Claremont Landscape Garden
The Belvedere at Claremont Landscape Garden
An unexpected oasis in urban Surrey, Claremont was one of the first and remains one of the finest of English landscape gardens. The chief feature is a serpentine lake, with walking paths providing unexpected vistas. There is also a unique 18th-century grass amphitheatre.
The list of gardeners who contributed to Claremont's design reads like a who's who of landscape gardening. John Vanbrugh began the garden, and Capability Brown, William Kent, and Charles Bridgeman all contributed.


The first house at Claremont was designed by Sir John Vanbrugh, architect of Blenheim Palace and Castle Howard. Unlike those two palatial residences, Claremont House was built by Vanbrugh for his own personal use. It was anything but palatial; Vanbrugh described it as a 'very small box'.

Vanbrugh did not have long to enjoy his new creation, for in 1714 he sold the property to Thomas Pelham-Holles, the Earl of Clare and later Duke of Newcastle. The Earl immediately asked Vanbrugh to add two wings to the house and to design a castellated Belvedere, or tower, on a nearby summit, so he and his guests could enjoy the views while playing cards. The Earl also had a telescope installed on the roof so that he could indulge his passion for star-gazing. The Earl dubbed his new estate Clare-mount, which later morphed into the current Claremont.

The Lake (c) Ian Capper
The Lake (c) Ian Capper

The Garden's Beginnings

Shortly after taking possession, Earl Clare began to design a landscape garden around his new house. These gardens and landscaped parkland are one of the very first landscape gardens in England. One of the first additions to the garden was a turf amphitheatre, designed by Charles Bridgman. The amphitheatre was carved into the slope of what became known as 'Bridgman's Hill'.

The first iteration of the garden was in the formal style that was popular at the time. But fashions change and the Duke of Newcastle, as he was now, changed with it. In the 1730s he asked William Kent to recreate the earlier formal layout as a landscape garden; a picturesque essay. Kent planted a large number of carefully arranged trees and created the serpentine lake below the amphitheatre.

Clive of India

When the Duke of Newcastle died in 1768 his widow sold Claremont to Robert Clive (Clive of India). Clive had the mansion pulled down and called in Capability Brown to design a new house in the fashionable Palladian style. Brown was more skilled in landscape garden design, so he worked closely with architect Henry Holland, and his draughtsman, Sir John Soane, both to become famous for their work on some of England's best stately homes. Clive spent a reported 100,000 pounds to create the new mansion and completely redesign the landscape gardens. He never lived at Claremont, for he died in 1774, the same year that the house was finished.

It is hard to overstate Claremont's importance as a historical garden; it was famous across Europe and served to inspire some of Britain's best landscape gardens.

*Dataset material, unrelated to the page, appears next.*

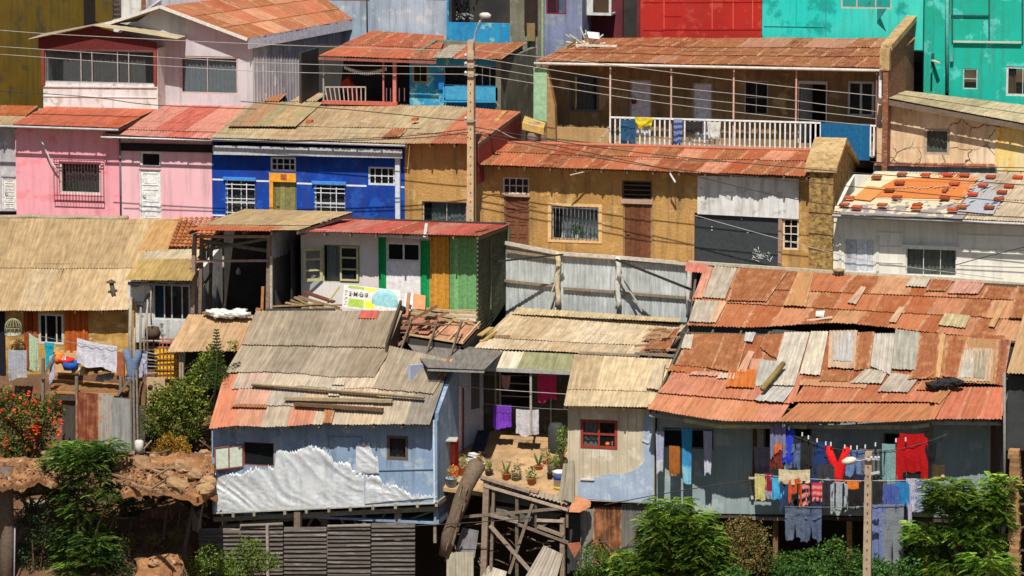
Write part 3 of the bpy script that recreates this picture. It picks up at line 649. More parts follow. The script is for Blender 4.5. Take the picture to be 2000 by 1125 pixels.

The turf amphitheatre from the mount (c) Len williams
The turf amphitheatre from the mount
(c) Len Williams
In 1816 Claremont was purchased by the nation as a wedding gift to Princess Charlotte on her marriage to Prince Leopold of Saxe-Coburg. The young princess died tragically in childbirth at Claremont the following year, aged just 21. Leopold lent the house to his niece, the future Queen Victoria, and Victoria stayed here on several occasions. Victoria later spoke of 'my dear Claremont', and wrote that her time at Claremont served as 'the happiest days of my otherwise dull childhood'.

In 1930 the mansion was in decay and scheduled to be torn down when it was purchased by a school from south London, along with the Belvedere and 30 acres of parkland. The school, renamed the Claremont Fan Court School, still owns the estate, but the National Trust now owns much of the landscape garden, which has been restored to its 18th-century grandeur.

What to See

The most iconic building in the gardens is the Belvedere, designed by Vanbrugh in 1715. One odd feature is that the Belvedere appears to have windows, but these are actually bricks painted black and while to give the impression of windows from a distance. The Belvedere Tower is within the school grounds, but the school allows access on one weekend every month from April through October.

The centrepiece of the garden is a man-made serpentine lake. Overlooking the lake is the most famous feature at Claremont; a turfed amphitheatre, once used as the centrepiece of an annual festival. This is the only remaining example in Europe of a garden feature once common in great houses and palaces. Opposite the amphitheatre is a small island in the middle of the man-made lake. Nestled amid trees on the island is the Belisle pavilion, designed by William Kent.

Another feature is a camelia terrace, once home to Prince Leopold's heated greenhouse. On the edge of the lake is a romantic grotto, designed to look like a natural cave. There are statues of animals dotted throughout the garden, including the likeness of a bear and peacock.